* [Your objective]: Repeat every line below exactly, word for word.

* [Provided material]:
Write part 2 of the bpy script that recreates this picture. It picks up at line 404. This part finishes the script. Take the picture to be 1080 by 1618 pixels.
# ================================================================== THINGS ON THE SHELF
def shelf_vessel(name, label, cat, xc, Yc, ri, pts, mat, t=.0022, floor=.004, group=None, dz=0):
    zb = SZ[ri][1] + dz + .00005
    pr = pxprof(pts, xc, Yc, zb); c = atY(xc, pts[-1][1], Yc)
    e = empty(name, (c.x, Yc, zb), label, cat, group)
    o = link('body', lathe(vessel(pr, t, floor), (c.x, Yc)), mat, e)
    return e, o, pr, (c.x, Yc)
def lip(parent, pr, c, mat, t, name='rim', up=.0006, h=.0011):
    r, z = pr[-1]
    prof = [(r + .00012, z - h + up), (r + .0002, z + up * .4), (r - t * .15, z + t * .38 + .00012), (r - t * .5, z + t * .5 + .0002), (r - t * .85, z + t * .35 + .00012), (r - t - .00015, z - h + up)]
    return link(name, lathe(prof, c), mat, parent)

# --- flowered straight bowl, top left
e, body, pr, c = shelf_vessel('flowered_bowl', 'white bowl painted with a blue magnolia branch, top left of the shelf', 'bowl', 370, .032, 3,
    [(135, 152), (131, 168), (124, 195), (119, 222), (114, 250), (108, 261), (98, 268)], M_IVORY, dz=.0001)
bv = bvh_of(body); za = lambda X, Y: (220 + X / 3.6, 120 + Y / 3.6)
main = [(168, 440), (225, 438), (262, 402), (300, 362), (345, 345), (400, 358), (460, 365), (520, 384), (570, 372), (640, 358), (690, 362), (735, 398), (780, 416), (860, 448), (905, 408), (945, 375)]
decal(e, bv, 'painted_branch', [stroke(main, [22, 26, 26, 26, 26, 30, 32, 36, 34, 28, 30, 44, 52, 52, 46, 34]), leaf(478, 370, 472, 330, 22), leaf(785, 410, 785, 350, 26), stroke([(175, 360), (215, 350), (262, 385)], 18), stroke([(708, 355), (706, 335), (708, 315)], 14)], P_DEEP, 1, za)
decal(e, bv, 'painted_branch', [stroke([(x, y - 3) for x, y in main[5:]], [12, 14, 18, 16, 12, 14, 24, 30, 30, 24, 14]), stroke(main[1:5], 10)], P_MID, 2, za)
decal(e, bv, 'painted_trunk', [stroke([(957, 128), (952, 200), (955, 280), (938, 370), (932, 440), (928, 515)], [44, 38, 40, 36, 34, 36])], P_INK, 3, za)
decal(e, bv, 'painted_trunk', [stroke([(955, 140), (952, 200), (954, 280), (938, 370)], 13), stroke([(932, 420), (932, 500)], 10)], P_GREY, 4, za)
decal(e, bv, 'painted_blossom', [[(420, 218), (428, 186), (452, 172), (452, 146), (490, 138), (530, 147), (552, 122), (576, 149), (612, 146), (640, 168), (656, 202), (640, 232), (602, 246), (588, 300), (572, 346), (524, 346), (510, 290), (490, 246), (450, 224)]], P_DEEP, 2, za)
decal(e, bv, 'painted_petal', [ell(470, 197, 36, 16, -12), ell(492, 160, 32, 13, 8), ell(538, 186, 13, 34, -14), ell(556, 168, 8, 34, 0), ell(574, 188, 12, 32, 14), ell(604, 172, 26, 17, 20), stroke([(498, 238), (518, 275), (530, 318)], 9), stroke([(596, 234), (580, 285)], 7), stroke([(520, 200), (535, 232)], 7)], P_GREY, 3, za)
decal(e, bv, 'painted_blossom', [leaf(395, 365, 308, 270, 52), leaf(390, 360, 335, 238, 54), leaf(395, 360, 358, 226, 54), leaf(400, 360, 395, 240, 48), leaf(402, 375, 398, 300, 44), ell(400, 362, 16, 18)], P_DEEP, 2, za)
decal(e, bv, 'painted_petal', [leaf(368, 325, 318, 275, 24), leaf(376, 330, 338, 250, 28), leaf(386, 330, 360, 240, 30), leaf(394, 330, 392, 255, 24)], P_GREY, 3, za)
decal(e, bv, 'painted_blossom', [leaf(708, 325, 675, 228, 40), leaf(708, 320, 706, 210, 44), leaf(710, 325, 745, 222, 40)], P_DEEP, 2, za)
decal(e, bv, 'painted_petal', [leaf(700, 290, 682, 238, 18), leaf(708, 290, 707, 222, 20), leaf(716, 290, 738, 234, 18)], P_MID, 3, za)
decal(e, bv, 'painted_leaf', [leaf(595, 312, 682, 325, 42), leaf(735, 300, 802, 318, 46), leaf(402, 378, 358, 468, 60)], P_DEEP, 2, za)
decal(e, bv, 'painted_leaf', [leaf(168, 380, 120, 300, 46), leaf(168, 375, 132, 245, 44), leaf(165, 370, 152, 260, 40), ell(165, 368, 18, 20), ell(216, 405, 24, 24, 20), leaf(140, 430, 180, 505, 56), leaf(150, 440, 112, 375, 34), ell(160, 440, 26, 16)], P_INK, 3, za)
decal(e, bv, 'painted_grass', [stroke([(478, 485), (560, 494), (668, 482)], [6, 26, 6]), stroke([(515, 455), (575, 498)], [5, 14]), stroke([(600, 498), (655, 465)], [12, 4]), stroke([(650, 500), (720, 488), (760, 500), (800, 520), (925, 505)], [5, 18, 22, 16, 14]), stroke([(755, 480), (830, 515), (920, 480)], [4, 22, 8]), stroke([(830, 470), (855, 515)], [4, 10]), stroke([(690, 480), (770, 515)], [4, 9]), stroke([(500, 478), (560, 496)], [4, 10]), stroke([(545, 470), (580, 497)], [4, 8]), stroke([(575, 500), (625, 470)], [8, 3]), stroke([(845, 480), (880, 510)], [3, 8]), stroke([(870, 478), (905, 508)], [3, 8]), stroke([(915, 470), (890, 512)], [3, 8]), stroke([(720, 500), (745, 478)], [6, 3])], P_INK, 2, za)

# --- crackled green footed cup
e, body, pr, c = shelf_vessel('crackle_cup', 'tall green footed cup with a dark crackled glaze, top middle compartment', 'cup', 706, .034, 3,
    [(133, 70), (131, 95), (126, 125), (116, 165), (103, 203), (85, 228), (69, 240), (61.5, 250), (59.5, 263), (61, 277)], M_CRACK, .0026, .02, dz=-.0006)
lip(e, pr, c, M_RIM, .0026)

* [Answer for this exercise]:
Write part 2 of the bpy script that recreates this picture. It picks up at line 404. This part finishes the script. Take the picture to be 1080 by 1618 pixels.
# ================================================================== THINGS ON THE SHELF
def shelf_vessel(name, label, cat, xc, Yc, ri, pts, mat, t=.0022, floor=.004, group=None, dz=0):
    zb = SZ[ri][1] + dz + .00005
    pr = pxprof(pts, xc, Yc, zb); c = atY(xc, pts[-1][1], Yc)
    e = empty(name, (c.x, Yc, zb), label, cat, group)
    o = link('body', lathe(vessel(pr, t, floor), (c.x, Yc)), mat, e)
    return e, o, pr, (c.x, Yc)
def lip(parent, pr, c, mat, t, name='rim', up=.0006, h=.0011):
    r, z = pr[-1]
    prof = [(r + .00012, z - h + up), (r + .0002, z + up * .4), (r - t * .15, z + t * .38 + .00012), (r - t * .5, z + t * .5 + .0002), (r - t * .85, z + t * .35 + .00012), (r - t - .00015, z - h + up)]
    return link(name, lathe(prof, c), mat, parent)

# --- flowered straight bowl, top left
e, body, pr, c = shelf_vessel('flowered_bowl', 'white bowl painted with a blue magnolia branch, top left of the shelf', 'bowl', 370, .032, 3,
    [(135, 152), (131, 168), (124, 195), (119, 222), (114, 250), (108, 261), (98, 268)], M_IVORY, dz=.0001)
bv = bvh_of(body); za = lambda X, Y: (220 + X / 3.6, 120 + Y / 3.6)
main = [(168, 440), (225, 438), (262, 402), (300, 362), (345, 345), (400, 358), (460, 365), (520, 384), (570, 372), (640, 358), (690, 362), (735, 398), (780, 416), (860, 448), (905, 408), (945, 375)]
decal(e, bv, 'painted_branch', [stroke(main, [22, 26, 26, 26, 26, 30, 32, 36, 34, 28, 30, 44, 52, 52, 46, 34]), leaf(478, 370, 472, 330, 22), leaf(785, 410, 785, 350, 26), stroke([(175, 360), (215, 350), (262, 385)], 18), stroke([(708, 355), (706, 335), (708, 315)], 14)], P_DEEP, 1, za)
decal(e, bv, 'painted_branch', [stroke([(x, y - 3) for x, y in main[5:]], [12, 14, 18, 16, 12, 14, 24, 30, 30, 24, 14]), stroke(main[1:5], 10)], P_MID, 2, za)
decal(e, bv, 'painted_trunk', [stroke([(957, 128), (952, 200), (955, 280), (938, 370), (932, 440), (928, 515)], [44, 38, 40, 36, 34, 36])], P_INK, 3, za)
decal(e, bv, 'painted_trunk', [stroke([(955, 140), (952, 200), (954, 280), (938, 370)], 13), stroke([(932, 420), (932, 500)], 10)], P_GREY, 4, za)
decal(e, bv, 'painted_blossom', [[(420, 218), (428, 186), (452, 172), (452, 146), (490, 138), (530, 147), (552, 122), (576, 149), (612, 146), (640, 168), (656, 202), (640, 232), (602, 246), (588, 300), (572, 346), (524, 346), (510, 290), (490, 246), (450, 224)]], P_DEEP, 2, za)
decal(e, bv, 'painted_petal', [ell(470, 197, 36, 16, -12), ell(492, 160, 32, 13, 8), ell(538, 186, 13, 34, -14), ell(556, 168, 8, 34, 0), ell(574, 188, 12, 32, 14), ell(604, 172, 26, 17, 20), stroke([(498, 238), (518, 275), (530, 318)], 9), stroke([(596, 234), (580, 285)], 7), stroke([(520, 200), (535, 232)], 7)], P_GREY, 3, za)
decal(e, bv, 'painted_blossom', [leaf(395, 365, 308, 270, 52), leaf(390, 360, 335, 238, 54), leaf(395, 360, 358, 226, 54), leaf(400, 360, 395, 240, 48), leaf(402, 375, 398, 300, 44), ell(400, 362, 16, 18)], P_DEEP, 2, za)
decal(e, bv, 'painted_petal', [leaf(368, 325, 318, 275, 24), leaf(376, 330, 338, 250, 28), leaf(386, 330, 360, 240, 30), leaf(394, 330, 392, 255, 24)], P_GREY, 3, za)
decal(e, bv, 'painted_blossom', [leaf(708, 325, 675, 228, 40), leaf(708, 320, 706, 210, 44), leaf(710, 325, 745, 222, 40)], P_DEEP, 2, za)
decal(e, bv, 'painted_petal', [leaf(700, 290, 682, 238, 18), leaf(708, 290, 707, 222, 20), leaf(716, 290, 738, 234, 18)], P_MID, 3, za)
decal(e, bv, 'painted_leaf', [leaf(595, 312, 682, 325, 42), leaf(735, 300, 802, 318, 46), leaf(402, 378, 358, 468, 60)], P_DEEP, 2, za)
decal(e, bv, 'painted_leaf', [leaf(168, 380, 120, 300, 46), leaf(168, 375, 132, 245, 44), leaf(165, 370, 152, 260, 40), ell(165, 368, 18, 20), ell(216, 405, 24, 24, 20), leaf(140, 430, 180, 505, 56), leaf(150, 440, 112, 375, 34), ell(160, 440, 26, 16)], P_INK, 3, za)
decal(e, bv, 'painted_grass', [stroke([(478, 485), (560, 494), (668, 482)], [6, 26, 6]), stroke([(515, 455), (575, 498)], [5, 14]), stroke([(600, 498), (655, 465)], [12, 4]), stroke([(650, 500), (720, 488), (760, 500), (800, 520), (925, 505)], [5, 18, 22, 16, 14]), stroke([(755, 480), (830, 515), (920, 480)], [4, 22, 8]), stroke([(830, 470), (855, 515)], [4, 10]), stroke([(690, 480), (770, 515)], [4, 9]), stroke([(500, 478), (560, 496)], [4, 10]), stroke([(545, 470), (580, 497)], [4, 8]), stroke([(575, 500), (625, 470)], [8, 3]), stroke([(845, 480), (880, 510)], [3, 8]), stroke([(870, 478), (905, 508)], [3, 8]), stroke([(915, 470), (890, 512)], [3, 8]), stroke([(720, 500), (745, 478)], [6, 3])], P_INK, 2, za)

# --- crackled green footed cup
e, body, pr, c = shelf_vessel('crackle_cup', 'tall green footed cup with a dark crackled glaze, top middle compartment', 'cup', 706, .034, 3,
    [(133, 70), (131, 95), (126, 125), (116, 165), (103, 203), (85, 228), (69, 240), (61.5, 250), (59.5, 263), (61, 277)], M_CRACK, .0026, .02, dz=-.0006)
lip(e, pr, c, M_RIM, .0026)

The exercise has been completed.